Wednesday, April 21, 2010

Federal Court Strikes Down Washington State’s Felon Disfranchisement Law in Landmark Voting Rights Case

Federal Court Strikes Down Washington State’s Felon Disfranchisement Law in Landmark Voting Rights Case


Stripping felons of their voting rights for life is one of many ways whites systematically deny people of color  our full humanity.  Ultimately, self-government through voting is an institutional reflection of our shared belief that all people are equal.  No person or arbitrarily defined group of people has the natural right to rule over others.  When people strip felons, who are unfairly disproportionately people of color, of their right to vote, they are claiming that the voting public (disproportionately whites) is a more valuable form of human than those who cannot participate in the governing process. 

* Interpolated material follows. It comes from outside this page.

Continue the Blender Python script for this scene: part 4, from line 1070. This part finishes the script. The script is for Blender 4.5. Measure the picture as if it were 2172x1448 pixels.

You may have noticed that Virginia's new Republican governor, Bob McDonnell, has declared April "Confederate History Month" and instituted a new literacy test for felons (again, disproportionately minority--especially African American in Virginia) who want to regain the "right-turned-privilege" to vote.  McDonnell's literacy test requires felons to submit an essay to him as part of voting rights reinstatement proceedings.  If the Governor approves of the essay, he may choose to reinstate voting rights.  Many other states have similar systems.  When I lived in Florida, the governor could arbitrarily restore or deny voting rights to felons (after their release) based on the governor's whim.  This is the kind of thing the 1965 Voting Rights Act is designed to prevent.   These practices are only allowed to go on because they disproportionately harm people of color and greatly increase whites' voting power. 

In Florida, if released felons were allowed to vote, Al Gore would have won the state in 2000.  Among many probable consequences, former felons' votes would mean that our military would likely be home safe, and thousands of Afghan, Iraqi, and American lives would not have been lost.  How ironic that the people society is supposedly punishing for their violent pasts would have given us peace instead of the violence President Bush did in our names!